Friday, February 4, 2011

Experience-"Spare the rod."

            I do not have children.  I do not particularly like children (even as a child myself).  I do not know that I ever want children—perhaps, we will see.  I do know I have to deal with children on a daily basis, however, and the way their parents choose to raise them, or NOT raise them does effect me, and society in general, so I do take an interest in the general practice of child rearing.  Which is not to say this project is superfluous or redundant to my life, because I actually rarely ask people-on-the-street their opinions on the matter; I prefer to consult the professionals (SUPERNANNY, FTW!).  Ahem, anyway…

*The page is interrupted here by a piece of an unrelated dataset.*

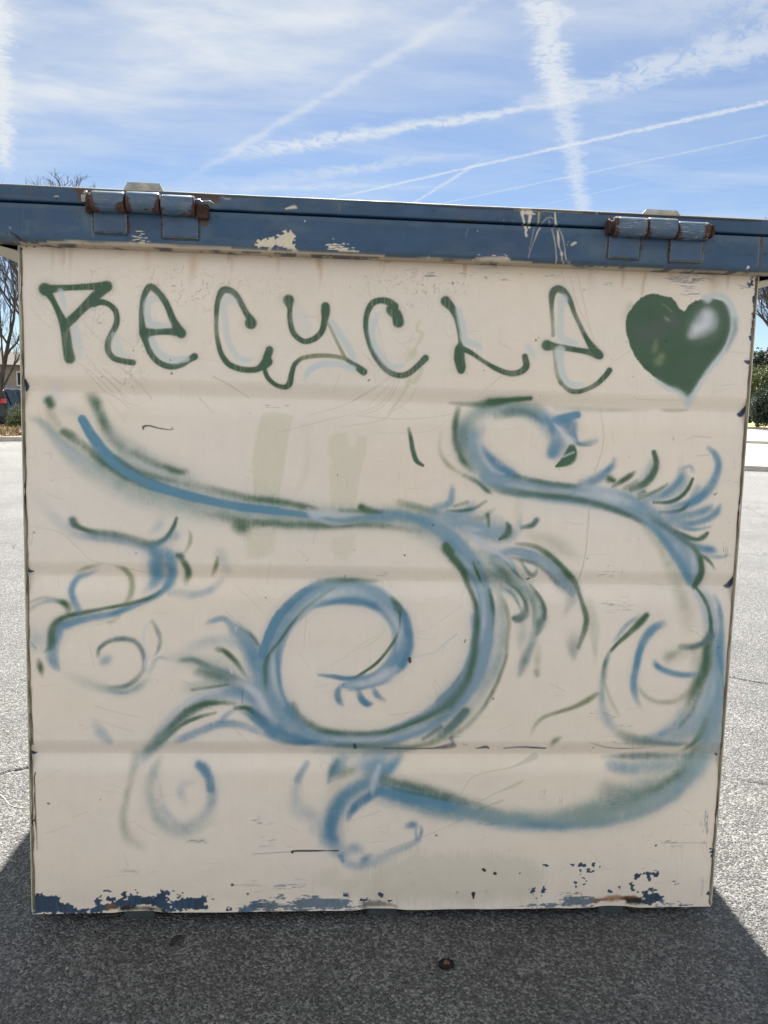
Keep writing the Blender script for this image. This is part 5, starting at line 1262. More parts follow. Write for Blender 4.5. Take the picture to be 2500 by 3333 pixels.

            I took some liberties with this one, and posted the question to Facebook.  To be fair, I do not actually know everyone on my Facebook ‘friends list’ very well, or even at all (there are a couple friends of friends, and even just people who found me through shared interest groups).  The hypothetical was “How would you punish a child who intentionally puts gum in another child’s hair, the child is age 6”—I was specific because the infraction, intent, and age all matter in the type of discipline appropriate.  I got a few “Beat the shit out of the child” responses, but mostly from people who a) were not totally serious, and b) do not actually have kids.  One creative answer was to give the child a surprise haircut, because ‘kids seem to hate those.’  My favorite idea, however, is the idea to simply take the child aside (optional:  put them in ‘time out’), and then explain to them what they did wrong, and WHY it was wrong, followed up with an apology (again, SUPERNANNY!).
            One of my biggest complaints when getting punished when I was little—which was a truly rare occurrence—wanted to know why exactly I was being punished.  Why did it matter enough to send me to my room, put me in the corner, or give me a spanking.  In order for a child to rise to the level we expect them to be as adults, we have to treat them as such.  A person will raise or lower themselves to your expectations of them, especially when so young and impressionable.  My mother was not perfect, but she never treated me as simple, and I never acted such.  Children are amazingly versatile, and can be reasoned with if given a chance.
           
            As a personal aside:  I don’t believe in spanking.  I was spanked, not often, and I don’t think it damaged me terribly.  However, I do believe there are better ways.  I also find it interesting that a study was done which showed all the individuals who hid Jews from the Nazi’s during WWII were themselves never spanked.  I feel, in the long run spanking does more damage to a child than good.